Я также полагаю, отцы-сенаторы, что те награды, какие мы обещали солдатам по восстановлении государственного строя, следует своевременно и щедро выплатить оставшимся в живых и одержавшим победу; если же некоторые из тех, кому награды обещаны, пали за отечество, то я предлагаю вручить их родителям, детям, женам и братьям те же самые награды.

(XIV, 36) Итак, чтобы наконец объединить все сказанное мной, вношу следующее предложение:

«Так как Гай Панса, консул, император, начал военные действия против врагов, в каковом сражении Марсов легион с удивительной, необычайной доблестью защитил свободу римского народа, что совершили также и легионы новобранцев[2550], а сам Гай Панса, консул, император, сражаясь в гуще врагов, получил ранения; и так как Авл Гирций, консул, император, узнав о происшедшем сражении и выяснив обстоятельства дела, с выдающейся, величайшей храбростью вывел войска из лагеря и, напав на Марка Антония и на вражеское войско, полностью уничтожил его, а войско Гирция осталось невредимым и не потеряло ни одного человека; (37) и так как Гай Цезарь, пропретор, император, действуя обдуманно и осмотрительно, успешно защитил свой лагерь, разбил и истребил вражеские силы, подступившие к его лагерю, — ввиду всего этого сенат полагает и признает, что, благодаря доблести этих троих императоров, их империю, их благоразумным решениям, стойкости, непоколебимости, величию духа и военному счастью, римский народ избавлен от позорнейшего и жесточайшего рабства.

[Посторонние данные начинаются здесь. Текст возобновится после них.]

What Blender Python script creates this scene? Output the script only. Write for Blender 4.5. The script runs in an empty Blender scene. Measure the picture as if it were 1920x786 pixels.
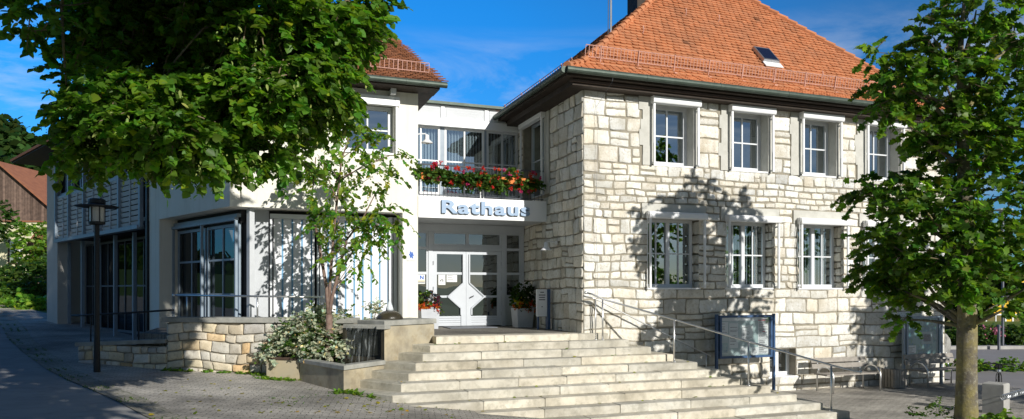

И так как они, сражаясь с опасностью для жизни, спасли государство, город Рим, храмы бессмертных богов, недвижимое и движимое имущество всех граждан, а также и их детей, то в награду за эти деяния, честно, храбро и удачно совершенные, Гай Панса и Авл Гирций, консулы, императоры, один из них или оба вместе, или же, в случае их отсутствия, Марк Корнут, городской претор, должны устроить пятидесятидневные молебствия перед всеми ложами богов.